AEP carbon sequestration project recognized by Harvard University

COLUMBUS, Ohio, April 4, 2003 — American Electric Power (AEP), and five other project partners, received the 2003 Roy Family Award from Harvard University recently for their role in developing the Noel Kempff Mercado Climate Action Project in Bolivia.

Recognizing AEP’s leadership role in the project, E. Linn Draper, Jr., AEP chairman, president and chief executive officer, provided the keynote address during the award ceremony at Harvard’s John F. Kennedy School of Government.

Other project partners are The Nature Conservancy, BP, the Government of Bolivia, Fundacion Amigos de la Naturaleza (a non-profit conservation organization in Bolivia), and PacifiCorp.

The Noel Kempff Mercado Climate Action Project, one of the largest carbon sequestration projects in the world, reduces emissions of greenhouse gases by preventing deforestation from logging activities and other land use changes.

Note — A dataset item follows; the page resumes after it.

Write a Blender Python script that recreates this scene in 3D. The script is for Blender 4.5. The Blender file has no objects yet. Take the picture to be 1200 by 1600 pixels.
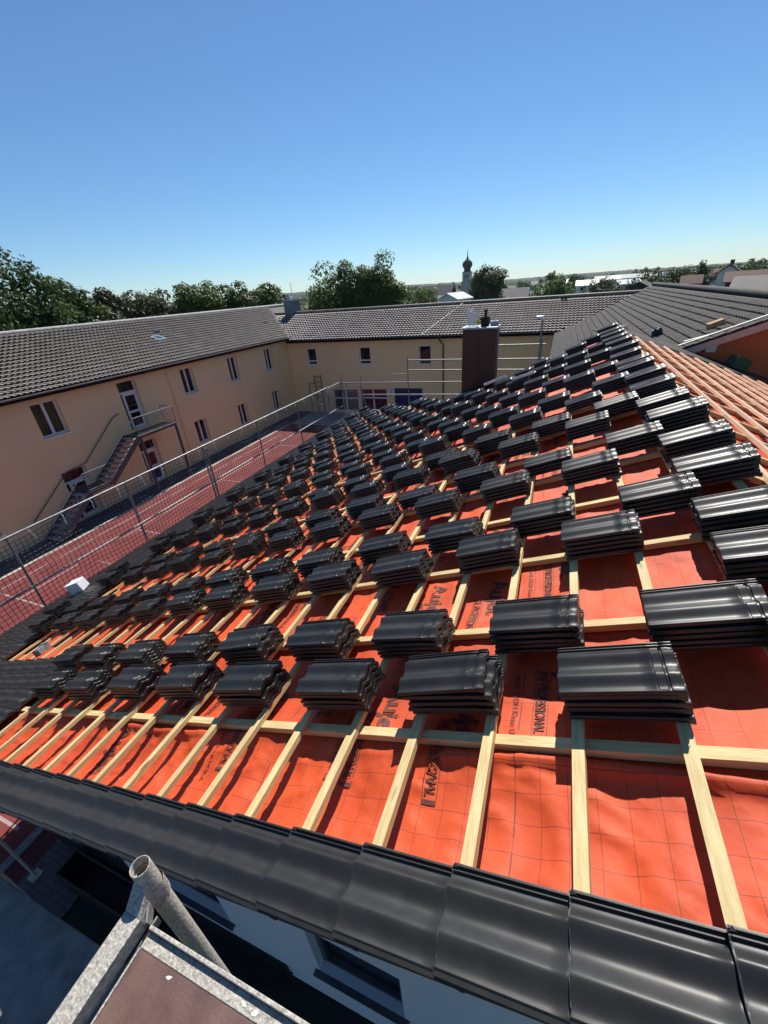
import bpy, math, random
from mathutils import Vector, Matrix, noise
import numpy as np
R_ = random.Random(7)
S = bpy.context.scene
# ------------------------------------------------------------------ camera, sky, sun, exposure
cd = bpy.data.cameras.new('camera'); cam = bpy.data.objects.new('camera', cd); S.collection.objects.link(cam)
cd.sensor_fit = 'HORIZONTAL'; cd.sensor_width = 36.0; cd.lens = 36.0 * 643.622 / 1200; cd.clip_start = .05; cd.clip_end = 20000
CR = ((.931456, .357529, -.067546), (.114539, -.464323, -.878228), (-.345356, .810294, -.473448))   # right, down, forward
cam.matrix_world = Matrix(((CR[0][0], -CR[1][0], -CR[2][0], 0), (CR[0][1], -CR[1][1], -CR[2][1], 0), (CR[0][2], -CR[1][2], -CR[2][2], 0), (0, 0, 0, 1)))
S.camera = cam
SUN = Vector((-.10, .82, 1.0)).normalized()
w = bpy.data.worlds.new('World'); S.world = w; w.use_nodes = True
wn = w.node_tree.nodes; wl = w.node_tree.links; wn.clear()
sk = wn.new('ShaderNodeTexSky'); sk.sky_type = 'NISHITA'; sk.sun_disc = False
sk.sun_elevation = math.asin(SUN.z); sk.sun_rotation = math.atan2(SUN.x, SUN.y)
sk.altitude = 300; sk.air_density = 1.0; sk.dust_density = 0; sk.ozone_density = 10
bg = wn.new('ShaderNodeBackground'); bg.inputs[1].default_value = .074
wo = wn.new('ShaderNodeOutputWorld'); tint = wn.new('ShaderNodeMix'); tint.data_type = 'RGBA'; tint.blend_type = 'MULTIPLY'; tint.inputs[0].default_value = 1; tint.inputs[7].default_value = (.97, 1.0, .95, 1)
wl.new(sk.outputs[0], tint.inputs[6]); wl.new(tint.outputs[2], bg.inputs[0]); wl.new(bg.outputs[0], wo.inputs[0])
sd = bpy.data.lights.new('sun', 'SUN'); sd.energy = 4.3; sd.angle = math.radians(.5); sd.color = (1, .955, .88)
so = bpy.data.objects.new('sun', sd); S.collection.objects.link(so); so.rotation_euler = SUN.to_track_quat('Z', 'Y').to_euler()
S.view_settings.view_transform = 'Standard'; S.view_settings.look = 'None'; S.view_settings.gamma = 1; S.view_settings.exposure = .64
S.cycles.max_bounces = 8; S.cycles.diffuse_bounces = 5; S.cycles.glossy_bounces = 3; S.cycles.transparent_max_bounces = 12
G = -8.85                                                             # ground level; the lens is the origin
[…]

Carbon dioxide also is removed from the atmosphere by the growth in the protected biosphere. Globally, deforestation contributes nearly 25 percent of annual carbon dioxide emissions.

The Noel Kempff project was recognized by Harvard University as a global model for its innovative approach to climate protection and as a prime example of how governments, non-governmental organizations and private companies can cooperate to promote sustainable development with lasting benefits for local communities and the global environment.

The project is projected to prevent the emission of 7 million tons of carbon (or more than 21 million metric tons of carbon dioxide) during the next 30 years.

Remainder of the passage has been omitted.